The New York Times has reported today on a ProPublica study that shows that the wealthiest US individuals regularly pay little or no income tax. The NYT mentions that this has revived an interest in a wealth tax.
A few years ago, there was much excitement over the publication of Thomas Picketty’s Capital in the Twenty-First Century. Now there is a Netflix documentary which I haven’t seen yet but I did read the Picketty’s book. In record time I think, a full two and half-month for all its nearly 700 pages and I understood some of it. As a matter of fact, Picketty was careful to explain each of his formulas in plain English (translated from the French). Here is the most important one: r > g that is, the r or rate of return on capital will always be greater than g, the rate of growth of the economy which is the source of income for us 99 percenters. Some economists have criticized the book on various points (one accusing him of “mathiness” like “truthiness” using a lot of math to overwhelm the reader into thinking he must be right, it’s math after all). I take it from Nobel prizewinner Paul Krugman, that the book is one of the most important texts of our age. And of course the right-wing suggests the book is just more liberal socialism. Picketty’s book was given to me by my wonderful friend Tom, a dyspeptic but benign old Marxist professor. I think Tom was a little disappointed that Picketty’s Capital wasn’t a modern version of Das Kapital.
Of all the controversy about the book, no one has criticized his major point. Capital relies on labor to increase its value and will always increase faster than labor’s earning power causing increasing income inequality. Picketty spends a lot of time showing the negative effects of inequality including not only poverty and ill health but social upheaval and even violence. Picketty also documents generational wealth, vast fortunes passed along down the ages growing to enormous proportions. Mostly untaxed.
The solution is a wealth tax. In the US we do have one form of wealth tax, the tax on real estate, usually the only form of wealth for most Americans.
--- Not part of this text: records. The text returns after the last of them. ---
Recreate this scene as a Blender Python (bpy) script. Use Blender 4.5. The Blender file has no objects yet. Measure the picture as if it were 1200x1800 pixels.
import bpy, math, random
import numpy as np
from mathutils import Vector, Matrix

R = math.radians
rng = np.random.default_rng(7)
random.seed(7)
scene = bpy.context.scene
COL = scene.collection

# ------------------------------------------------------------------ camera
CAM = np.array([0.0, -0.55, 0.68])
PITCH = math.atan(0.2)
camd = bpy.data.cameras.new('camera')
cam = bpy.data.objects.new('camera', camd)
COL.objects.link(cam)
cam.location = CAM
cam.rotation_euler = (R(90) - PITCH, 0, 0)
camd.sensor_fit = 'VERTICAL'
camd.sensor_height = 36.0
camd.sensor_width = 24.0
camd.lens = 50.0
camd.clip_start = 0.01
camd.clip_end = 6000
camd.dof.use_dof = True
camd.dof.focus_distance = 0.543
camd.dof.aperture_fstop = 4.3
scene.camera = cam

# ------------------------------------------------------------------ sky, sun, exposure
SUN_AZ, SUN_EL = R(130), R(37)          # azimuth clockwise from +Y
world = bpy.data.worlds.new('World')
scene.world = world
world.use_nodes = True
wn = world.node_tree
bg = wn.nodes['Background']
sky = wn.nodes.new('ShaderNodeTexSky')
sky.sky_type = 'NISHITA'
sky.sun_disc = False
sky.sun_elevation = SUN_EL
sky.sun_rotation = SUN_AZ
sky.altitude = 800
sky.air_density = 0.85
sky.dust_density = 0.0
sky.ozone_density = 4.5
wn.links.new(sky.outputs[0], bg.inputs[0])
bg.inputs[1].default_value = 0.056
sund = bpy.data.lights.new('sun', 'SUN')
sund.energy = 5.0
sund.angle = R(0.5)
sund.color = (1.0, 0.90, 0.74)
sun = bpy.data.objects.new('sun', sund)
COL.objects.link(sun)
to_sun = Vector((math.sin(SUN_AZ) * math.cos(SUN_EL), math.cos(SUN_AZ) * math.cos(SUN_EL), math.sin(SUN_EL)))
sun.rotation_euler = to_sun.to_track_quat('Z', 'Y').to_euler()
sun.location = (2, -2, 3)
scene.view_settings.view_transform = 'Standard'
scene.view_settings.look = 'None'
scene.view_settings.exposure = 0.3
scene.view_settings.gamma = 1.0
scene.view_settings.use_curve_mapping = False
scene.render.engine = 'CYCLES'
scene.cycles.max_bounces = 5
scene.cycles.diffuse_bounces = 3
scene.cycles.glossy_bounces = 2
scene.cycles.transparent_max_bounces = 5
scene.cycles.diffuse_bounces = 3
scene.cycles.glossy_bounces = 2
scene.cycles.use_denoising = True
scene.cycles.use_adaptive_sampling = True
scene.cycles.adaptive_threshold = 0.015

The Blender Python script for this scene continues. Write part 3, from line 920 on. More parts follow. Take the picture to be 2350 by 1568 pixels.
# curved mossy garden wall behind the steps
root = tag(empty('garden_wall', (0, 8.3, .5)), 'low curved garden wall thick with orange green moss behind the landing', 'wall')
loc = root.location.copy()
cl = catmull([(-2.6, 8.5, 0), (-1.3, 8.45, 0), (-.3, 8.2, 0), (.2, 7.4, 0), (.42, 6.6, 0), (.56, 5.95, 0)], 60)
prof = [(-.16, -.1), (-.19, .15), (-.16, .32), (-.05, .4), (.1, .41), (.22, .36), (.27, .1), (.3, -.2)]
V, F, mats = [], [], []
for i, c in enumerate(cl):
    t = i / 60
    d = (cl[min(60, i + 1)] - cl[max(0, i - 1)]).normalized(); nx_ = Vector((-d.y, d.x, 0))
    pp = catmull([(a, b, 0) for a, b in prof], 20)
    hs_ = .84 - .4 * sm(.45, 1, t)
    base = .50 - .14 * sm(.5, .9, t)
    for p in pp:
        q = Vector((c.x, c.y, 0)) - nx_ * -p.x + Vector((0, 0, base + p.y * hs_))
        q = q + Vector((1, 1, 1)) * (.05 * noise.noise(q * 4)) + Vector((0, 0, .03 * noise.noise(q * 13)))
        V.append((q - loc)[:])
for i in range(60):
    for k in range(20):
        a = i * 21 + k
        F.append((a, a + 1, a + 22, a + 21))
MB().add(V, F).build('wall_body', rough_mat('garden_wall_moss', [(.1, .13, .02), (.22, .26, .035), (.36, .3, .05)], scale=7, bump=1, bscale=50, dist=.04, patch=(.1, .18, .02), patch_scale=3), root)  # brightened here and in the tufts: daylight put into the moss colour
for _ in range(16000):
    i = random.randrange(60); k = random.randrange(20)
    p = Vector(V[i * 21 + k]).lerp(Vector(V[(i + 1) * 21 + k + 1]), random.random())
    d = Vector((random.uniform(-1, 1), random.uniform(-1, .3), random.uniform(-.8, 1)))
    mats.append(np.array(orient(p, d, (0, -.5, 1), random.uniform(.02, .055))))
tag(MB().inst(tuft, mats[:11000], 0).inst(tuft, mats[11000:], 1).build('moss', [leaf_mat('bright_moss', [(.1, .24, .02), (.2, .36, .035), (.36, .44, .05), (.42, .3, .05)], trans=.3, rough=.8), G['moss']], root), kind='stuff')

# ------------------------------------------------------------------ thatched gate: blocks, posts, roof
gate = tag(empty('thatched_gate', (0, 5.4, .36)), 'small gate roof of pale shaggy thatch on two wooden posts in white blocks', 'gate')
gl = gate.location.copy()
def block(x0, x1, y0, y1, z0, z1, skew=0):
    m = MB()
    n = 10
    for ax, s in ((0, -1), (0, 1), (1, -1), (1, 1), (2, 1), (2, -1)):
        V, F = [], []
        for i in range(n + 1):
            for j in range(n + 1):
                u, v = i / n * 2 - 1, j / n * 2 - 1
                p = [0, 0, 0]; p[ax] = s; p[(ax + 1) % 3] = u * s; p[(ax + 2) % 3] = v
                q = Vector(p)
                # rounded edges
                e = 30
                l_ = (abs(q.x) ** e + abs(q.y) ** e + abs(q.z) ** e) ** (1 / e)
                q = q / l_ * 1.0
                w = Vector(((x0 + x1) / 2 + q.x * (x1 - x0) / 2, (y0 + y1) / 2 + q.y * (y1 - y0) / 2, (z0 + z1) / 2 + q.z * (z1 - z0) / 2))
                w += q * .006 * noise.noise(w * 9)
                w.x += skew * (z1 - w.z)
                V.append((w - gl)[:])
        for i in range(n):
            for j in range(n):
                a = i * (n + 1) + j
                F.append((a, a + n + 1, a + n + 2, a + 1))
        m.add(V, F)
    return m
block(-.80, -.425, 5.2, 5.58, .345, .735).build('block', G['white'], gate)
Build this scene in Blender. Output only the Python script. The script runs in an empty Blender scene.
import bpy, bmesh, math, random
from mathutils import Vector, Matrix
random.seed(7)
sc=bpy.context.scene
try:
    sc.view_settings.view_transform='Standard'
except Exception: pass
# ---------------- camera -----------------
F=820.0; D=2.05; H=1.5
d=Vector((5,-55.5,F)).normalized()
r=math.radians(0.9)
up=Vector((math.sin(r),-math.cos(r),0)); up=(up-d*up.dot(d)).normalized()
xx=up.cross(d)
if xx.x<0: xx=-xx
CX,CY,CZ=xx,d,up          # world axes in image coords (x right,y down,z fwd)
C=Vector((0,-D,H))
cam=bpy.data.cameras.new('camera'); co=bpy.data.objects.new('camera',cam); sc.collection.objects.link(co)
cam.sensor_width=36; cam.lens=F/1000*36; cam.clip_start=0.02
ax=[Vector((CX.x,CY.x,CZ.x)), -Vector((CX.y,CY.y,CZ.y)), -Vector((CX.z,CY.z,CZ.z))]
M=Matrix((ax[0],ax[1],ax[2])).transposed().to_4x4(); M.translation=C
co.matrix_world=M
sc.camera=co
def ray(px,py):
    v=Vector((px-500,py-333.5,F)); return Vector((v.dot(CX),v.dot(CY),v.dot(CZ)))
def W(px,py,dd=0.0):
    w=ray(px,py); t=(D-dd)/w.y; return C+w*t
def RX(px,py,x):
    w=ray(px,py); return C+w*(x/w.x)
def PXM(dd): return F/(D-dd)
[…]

Some European countries have a wealth tax on assets like holdings in a stock market.
When a significant wealth tax was implemented in France a few years ago, many of the enormously rich elites simply fled. That’s why Picketty proposes that there be an international and therefore inescapable wealth tax that is the same rate universally. Fat chance.
At any rate at least the idea is being discussed. Elizabeth Warren had proposed a wealth tax as one of her many plans, but the Biden folks have dismissed it.
I do wish people would remember when they shell out for the their real estate tax payment, that a retiring Jeff Bezos will be looking down on us all from above the skies in his space ship and just rolling in his enormous billions and paying no tax at all. Capital in the Twenty-First Century, Thomas Picketty, Harvard University Press. 2014.